O processo consiste em triturar parte da casca até à obtenção de um pó e em obter um sumo a partir da polpa que envolve as sementes. Ambos os componentes são geralmente descartados ou compostados e têm pouco ou nenhum valor económico para os produtores. Quando combinados criam um gel que pode atuar como um adoçante. “O chocolate é feito apenas com componentes da fruta e não com o açúcar cristalizado convencional de beterrabas. Isto aumenta a sustentabilidade do produto porque se converte mais biomassa do cacaueiro,” acrescenta Mishra.
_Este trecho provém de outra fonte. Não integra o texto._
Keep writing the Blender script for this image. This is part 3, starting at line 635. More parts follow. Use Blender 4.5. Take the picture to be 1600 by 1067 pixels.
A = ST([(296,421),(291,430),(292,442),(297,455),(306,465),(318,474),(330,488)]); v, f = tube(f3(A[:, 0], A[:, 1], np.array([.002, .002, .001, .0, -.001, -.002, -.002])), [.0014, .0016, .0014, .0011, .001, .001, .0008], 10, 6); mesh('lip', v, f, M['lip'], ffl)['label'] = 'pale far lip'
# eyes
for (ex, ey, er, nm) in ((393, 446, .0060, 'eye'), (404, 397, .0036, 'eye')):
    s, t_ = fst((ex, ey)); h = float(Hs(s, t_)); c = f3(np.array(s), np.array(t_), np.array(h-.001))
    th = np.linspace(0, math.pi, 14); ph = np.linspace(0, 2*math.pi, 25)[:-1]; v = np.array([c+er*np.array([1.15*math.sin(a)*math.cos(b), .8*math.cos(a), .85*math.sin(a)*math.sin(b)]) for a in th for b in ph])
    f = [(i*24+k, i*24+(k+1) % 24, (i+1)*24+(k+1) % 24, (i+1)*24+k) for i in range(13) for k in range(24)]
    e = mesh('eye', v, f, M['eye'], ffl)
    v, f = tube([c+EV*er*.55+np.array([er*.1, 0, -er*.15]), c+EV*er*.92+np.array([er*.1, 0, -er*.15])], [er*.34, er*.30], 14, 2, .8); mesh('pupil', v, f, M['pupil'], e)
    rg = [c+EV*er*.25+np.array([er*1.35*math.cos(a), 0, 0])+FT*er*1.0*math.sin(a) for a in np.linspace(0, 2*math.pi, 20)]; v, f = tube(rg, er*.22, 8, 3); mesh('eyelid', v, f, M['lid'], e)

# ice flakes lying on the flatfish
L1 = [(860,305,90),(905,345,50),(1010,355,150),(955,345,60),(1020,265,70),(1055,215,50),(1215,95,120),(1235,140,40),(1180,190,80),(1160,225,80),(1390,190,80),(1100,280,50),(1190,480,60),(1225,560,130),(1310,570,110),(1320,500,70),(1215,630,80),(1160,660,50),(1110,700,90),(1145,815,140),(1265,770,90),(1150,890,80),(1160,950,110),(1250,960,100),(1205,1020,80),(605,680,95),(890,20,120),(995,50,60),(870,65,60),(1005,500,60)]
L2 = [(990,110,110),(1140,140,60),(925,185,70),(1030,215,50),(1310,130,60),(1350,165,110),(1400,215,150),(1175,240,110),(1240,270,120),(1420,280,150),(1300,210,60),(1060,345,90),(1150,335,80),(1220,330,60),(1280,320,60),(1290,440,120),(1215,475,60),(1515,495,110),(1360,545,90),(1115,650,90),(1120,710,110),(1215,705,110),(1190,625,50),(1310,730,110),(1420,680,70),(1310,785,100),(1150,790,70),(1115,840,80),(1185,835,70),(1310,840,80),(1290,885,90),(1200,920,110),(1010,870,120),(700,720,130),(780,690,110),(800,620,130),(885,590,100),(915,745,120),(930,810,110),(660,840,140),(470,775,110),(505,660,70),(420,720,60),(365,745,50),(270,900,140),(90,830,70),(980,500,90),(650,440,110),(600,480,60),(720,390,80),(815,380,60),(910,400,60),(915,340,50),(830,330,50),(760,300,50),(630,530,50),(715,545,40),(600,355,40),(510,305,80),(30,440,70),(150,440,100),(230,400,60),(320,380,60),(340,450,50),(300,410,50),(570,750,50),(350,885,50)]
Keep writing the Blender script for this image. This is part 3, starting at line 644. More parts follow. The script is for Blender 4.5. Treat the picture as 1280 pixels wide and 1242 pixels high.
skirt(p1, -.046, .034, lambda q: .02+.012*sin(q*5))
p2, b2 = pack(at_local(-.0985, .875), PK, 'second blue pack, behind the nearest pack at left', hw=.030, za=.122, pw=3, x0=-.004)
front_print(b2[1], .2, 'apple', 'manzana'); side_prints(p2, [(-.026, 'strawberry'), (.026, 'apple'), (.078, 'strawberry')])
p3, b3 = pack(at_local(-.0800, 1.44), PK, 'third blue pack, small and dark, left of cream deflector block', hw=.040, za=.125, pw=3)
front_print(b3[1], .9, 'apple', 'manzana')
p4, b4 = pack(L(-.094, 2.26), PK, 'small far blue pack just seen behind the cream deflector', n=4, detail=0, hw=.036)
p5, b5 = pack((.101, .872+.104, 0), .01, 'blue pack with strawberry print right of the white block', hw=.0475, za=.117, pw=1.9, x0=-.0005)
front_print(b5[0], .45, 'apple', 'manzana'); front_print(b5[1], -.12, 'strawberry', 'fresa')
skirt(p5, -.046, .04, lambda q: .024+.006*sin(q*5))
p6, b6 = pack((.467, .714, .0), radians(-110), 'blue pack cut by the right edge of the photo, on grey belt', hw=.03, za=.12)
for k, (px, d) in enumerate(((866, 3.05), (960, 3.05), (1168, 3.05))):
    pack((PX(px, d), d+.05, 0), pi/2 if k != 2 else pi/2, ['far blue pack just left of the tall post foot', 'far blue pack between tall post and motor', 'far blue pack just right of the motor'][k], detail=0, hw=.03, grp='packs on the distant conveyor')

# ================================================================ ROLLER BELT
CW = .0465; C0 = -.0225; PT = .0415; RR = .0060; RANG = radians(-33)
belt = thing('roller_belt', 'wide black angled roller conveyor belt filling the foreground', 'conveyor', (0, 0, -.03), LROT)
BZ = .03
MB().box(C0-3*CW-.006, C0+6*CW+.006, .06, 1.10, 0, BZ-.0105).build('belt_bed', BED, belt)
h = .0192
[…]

Segundo o investigador , a textura do produto final é semelhante à do chocolate preto de alta percentagem, mas a doçura é diferente, pois desenvolve-se um pouco mais lentamente e com um toque frutado. Em comparação com o chocolate açucarado tem mais fibra e menos ácidos gordos saturados, destaca.

A desvantagem é que há etapas adicionais de produção para fazer o gel e um novo processo de regulamentação devido à utilização de partes da vagem que atualmente não são consideradas comestíveis. Mas o estudo observa que o chocolate fabricado desta forma teria um impacto climático menor e proporcionaria oportunidades de diversificação dos rendimentos dos agricultores.

Talvez o melhor caminho a seguir para a indústria do chocolate não seja reinventar o seu produto, mas apenas utilizar mais do que já produz.